When the University of Hartford’s Women for Change student organization unveiled their new calendar - geared toward promoting women’s self-esteem - last week, they announced that sales will benefit CTGirlcott, the new initiative led by Charter Oak Cultural Center and a collaboration of Hartford-area organizations. This year's calendar is the largest to date, featuring 45 women, including students, staff, faculty, alumnae, and community leaders. The annual calendars are designed to combat stereotypical images of women. To create the calendar, Women for Change asked women to write about what they are “free to..” be, do, think, live, etc, and submit a photo to accompany the write-up.  Mala Matacin, Ph.D., an associate professor of psychology, founded Women For Change three years ago, which has grown to more than 150 members. In previous years the calendars have sold hundreds and received national attention.

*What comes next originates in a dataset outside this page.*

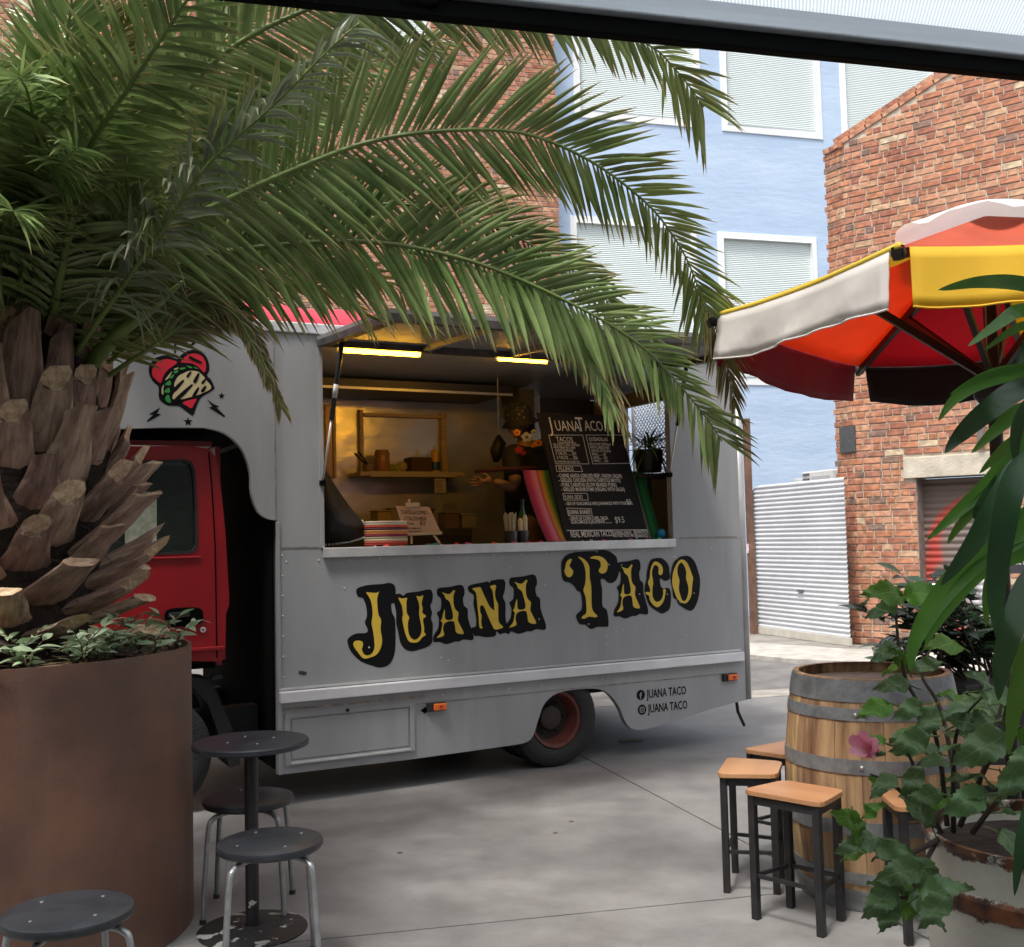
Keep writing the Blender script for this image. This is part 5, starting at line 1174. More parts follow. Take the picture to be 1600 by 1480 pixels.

The theme dovetailed perfectly with Girlcott, a locally-inspired initiative of women willing to go makeup free for a portion of  March 2013 (Women’s History Month) and donate the money usually spent on cosmetics to organizations that benefit women and girls in Connecticut and around the world, raising awareness about the relationship between women and the makeup they wear, issues of body image, self-esteem, gender roles and more.

CTGirlcott is being organized by the Charter Oak Cultural Center, YWCA Hartford Region, Harriet Beecher Stowe Center, and The Women’s Education and Leadership Fund.  A website has been developed, featuring additional information and photographs.

Last week, organizers of CTGirlcott appeared on WFSB-TV Channel 3’s Better Connecticut program, where host Kara Sundlun was make-up free, in keeping with the theme of the initiative.  Organizers are seeking other prominent people – as well as women from all walks of life – to participate as a means of highlighting the importance of self-image among girls and women.

In the run-up to March, a series of panel discussions, movies, and other events are being held to raise awareness for the effort.